- 3
- Supported targets
- 11
- Built-in templates
- 40 s
- Scaffold time
- 6 MB
- Binary size
Forge exists because I counted how long it took me to start a new embedded project properly — toolchain, directory layout, CI, a way to test anything — and it was most of an afternoon. Every time. So most projects skipped the “properly” part, and I paid for it later when a regression in an ESP32 project took two evenings to bisect because nothing had tests. Forge compresses that afternoon into about forty seconds.
Template architecture
A forge new invocation picks a target (ESP-IDF, Arduino, or RP2040) and renders a template tree through Tera. Templates aren’t just file copies: each one carries a manifest declaring required toolchain versions, post-render hooks, and which files are target-specific versus shared. The shared layer is the interesting part — every generated project gets the same src/app/ core that is pure C++ with no vendor headers, plus a thin src/hal/ layer per target. That split is what makes host testing possible at all.

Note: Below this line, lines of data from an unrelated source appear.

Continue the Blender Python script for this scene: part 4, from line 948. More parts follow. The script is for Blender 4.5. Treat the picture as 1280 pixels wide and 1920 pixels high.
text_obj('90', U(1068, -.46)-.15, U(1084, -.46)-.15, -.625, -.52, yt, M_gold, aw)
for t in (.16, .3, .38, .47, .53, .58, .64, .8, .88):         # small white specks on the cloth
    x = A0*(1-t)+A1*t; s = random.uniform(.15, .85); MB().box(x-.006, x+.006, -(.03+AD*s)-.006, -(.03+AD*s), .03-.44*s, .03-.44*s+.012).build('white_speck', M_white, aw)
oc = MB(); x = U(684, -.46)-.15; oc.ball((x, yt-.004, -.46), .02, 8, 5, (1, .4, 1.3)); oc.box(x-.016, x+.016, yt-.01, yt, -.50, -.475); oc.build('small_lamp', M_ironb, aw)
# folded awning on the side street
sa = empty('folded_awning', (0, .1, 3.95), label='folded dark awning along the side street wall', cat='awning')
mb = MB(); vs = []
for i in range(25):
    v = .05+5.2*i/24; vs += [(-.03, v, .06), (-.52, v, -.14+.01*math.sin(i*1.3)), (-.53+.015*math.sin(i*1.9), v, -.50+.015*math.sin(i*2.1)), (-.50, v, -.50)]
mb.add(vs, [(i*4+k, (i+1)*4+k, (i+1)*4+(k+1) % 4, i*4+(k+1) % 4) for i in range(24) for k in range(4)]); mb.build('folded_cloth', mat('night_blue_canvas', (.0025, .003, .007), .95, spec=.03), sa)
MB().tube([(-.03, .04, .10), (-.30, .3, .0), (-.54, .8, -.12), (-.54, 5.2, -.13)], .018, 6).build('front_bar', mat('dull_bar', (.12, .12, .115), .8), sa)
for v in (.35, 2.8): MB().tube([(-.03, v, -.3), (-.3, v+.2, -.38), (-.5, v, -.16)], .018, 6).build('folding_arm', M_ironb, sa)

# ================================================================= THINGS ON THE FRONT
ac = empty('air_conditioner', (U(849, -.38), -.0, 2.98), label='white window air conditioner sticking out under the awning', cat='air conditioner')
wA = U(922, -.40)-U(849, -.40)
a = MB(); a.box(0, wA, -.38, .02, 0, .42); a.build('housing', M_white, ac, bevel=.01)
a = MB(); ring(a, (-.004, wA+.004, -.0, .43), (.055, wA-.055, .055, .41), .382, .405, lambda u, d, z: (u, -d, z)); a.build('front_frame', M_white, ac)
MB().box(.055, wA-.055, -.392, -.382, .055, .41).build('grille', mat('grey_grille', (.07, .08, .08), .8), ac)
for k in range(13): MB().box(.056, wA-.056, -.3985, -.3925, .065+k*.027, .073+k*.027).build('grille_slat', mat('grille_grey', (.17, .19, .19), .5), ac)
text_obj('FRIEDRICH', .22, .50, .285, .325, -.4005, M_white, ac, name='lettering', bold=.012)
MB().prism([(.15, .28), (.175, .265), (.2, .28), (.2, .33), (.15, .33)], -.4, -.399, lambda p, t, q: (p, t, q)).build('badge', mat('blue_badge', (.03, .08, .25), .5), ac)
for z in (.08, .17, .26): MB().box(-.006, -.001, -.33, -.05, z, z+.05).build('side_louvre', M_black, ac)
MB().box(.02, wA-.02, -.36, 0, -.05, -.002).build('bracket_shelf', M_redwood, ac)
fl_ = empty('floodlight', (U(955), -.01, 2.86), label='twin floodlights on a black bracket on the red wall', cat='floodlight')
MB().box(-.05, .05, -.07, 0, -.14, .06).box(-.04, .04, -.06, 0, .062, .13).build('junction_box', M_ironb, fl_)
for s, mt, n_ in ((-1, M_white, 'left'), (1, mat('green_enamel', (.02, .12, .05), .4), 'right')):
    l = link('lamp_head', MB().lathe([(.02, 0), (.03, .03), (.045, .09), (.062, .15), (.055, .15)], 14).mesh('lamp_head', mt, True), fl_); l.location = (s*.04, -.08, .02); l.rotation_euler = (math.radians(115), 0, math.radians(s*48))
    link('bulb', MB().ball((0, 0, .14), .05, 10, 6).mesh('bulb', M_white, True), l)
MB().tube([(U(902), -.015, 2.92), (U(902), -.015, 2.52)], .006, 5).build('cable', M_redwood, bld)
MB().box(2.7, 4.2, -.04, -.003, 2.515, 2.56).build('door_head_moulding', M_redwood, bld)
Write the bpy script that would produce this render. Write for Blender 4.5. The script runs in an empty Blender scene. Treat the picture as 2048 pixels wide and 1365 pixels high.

Host-side unit tests for firmware
The default template builds twice: once with the vendor toolchain for the board, once with the host compiler against mock HAL implementations. The generated CMake handles the split:
if(FORGE_HOST_BUILD)
add_subdirectory(test/mocks) # fake GPIO, I2C, timers
add_executable(app_tests test/test_app.cpp src/app/logic.cpp)
target_link_libraries(app_tests unity hal_mocks)
endif()
Business logic — state machines, parsers, sensor filtering — runs under Unity on the host in milliseconds, in CI, with no board attached. Hardware-touching code stays thin enough to verify by hand. This caught a debounce bug in my own doorbell project before it ever got flashed.
Why Rust
The first version was a shell script and it broke on Windows immediately. Rust gave me a single static binary for all three OSes, clap for a CLI that documents itself, and real error handling around the messiest part of the job: probing for toolchains. Cross-platform path handling alone justified the rewrite — half the bugs in the script era were backslash-related. The 6 MB binary embeds all eleven templates, so forge new works offline.
The lesson so far: the scaffold is the easy part. Keeping generated projects upgradeable after the template evolves is the hard problem, and it’s most of the current roadmap.
Development timeline
- 2025-11
First prototype
A shell script that copied a folder — enough to prove I kept redoing the same setup.
- 2025-12
Rust rewrite
Ported to Rust with clap and Tera templates, single static binary on all three OSes.
- 2026-02
Host testing
Landed the dual-target build so firmware logic runs under Unity on the host.
- 2026-05
Public release
Tagged v0.3, published install script, first outside contributor PR merged.